As we read in Galatians 6:9, “Let us not become weary in doing good, for at the proper time we will reap a harvest if we do not give up.” With His fresh mercies every morning, I have so much hope in the work He’s doing in me, and I can attest that these past five years of the daily grind have been the most transformative of my entire life. I might have tired eyes, and hair with more gray than I think I should have for my age, but I’ve never had such deep, resounding peace. The smiles and the laughter come easily. The joy only grows deeper. And the love I feel when I think and pray for another person is more tender.

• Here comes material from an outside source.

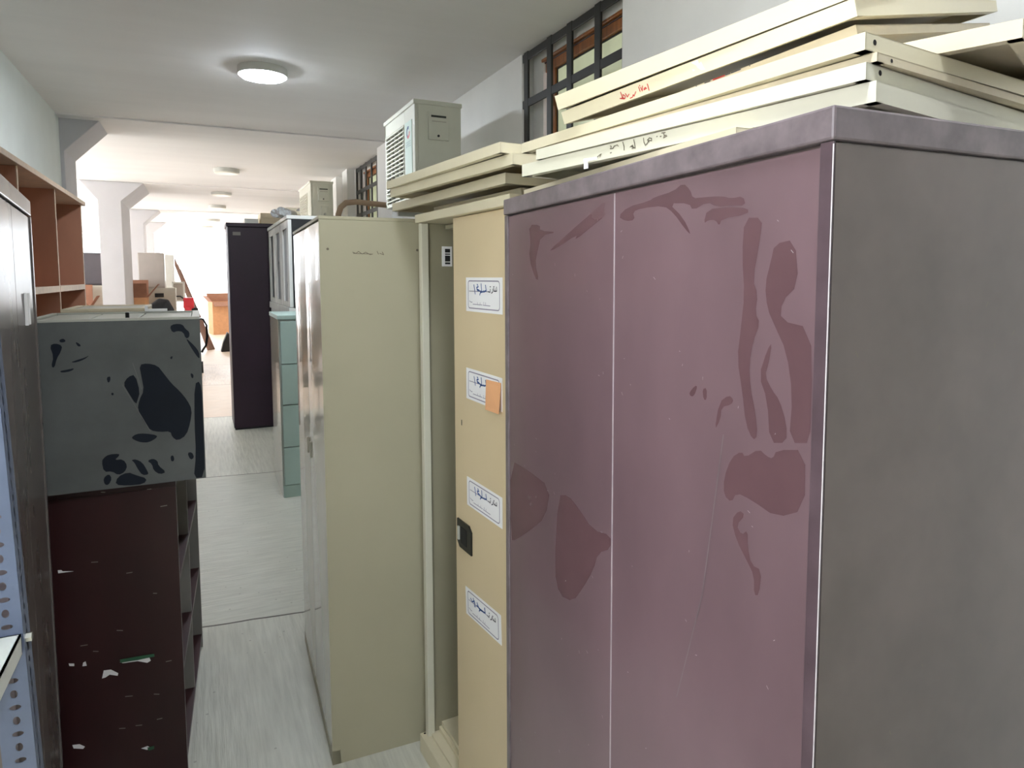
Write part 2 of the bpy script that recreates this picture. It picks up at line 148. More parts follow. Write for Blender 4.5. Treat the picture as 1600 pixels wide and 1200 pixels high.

I hope this is an encouragement to all you weary workers. I know I’m writing mostly about children and being a mother, and that’s because I can only testify to how God is working in my own life. I understand God might not have called you down this same path, but I know He has given us all a job to do. Whether it’s like my husband who has to stare at a computer screen all day, or like my mother who worked days and nights as a caretaker for the elderly, or my father who delivered mail, mailbox after mailbox, six days a week, we all have those small, mundane tasks we are dreading for another day. But know that the Lord is working and pruning your heart to be who He needs you to be. And the joy, peace, and contentment that comes from a surrendered heart is unlike anything the world could ever offer. ∎
—An alumna of Fairwood Bible Institute, and married to Frank Turner, Lisa is a “Stay At Home Mom,” the happy mother of three little boys.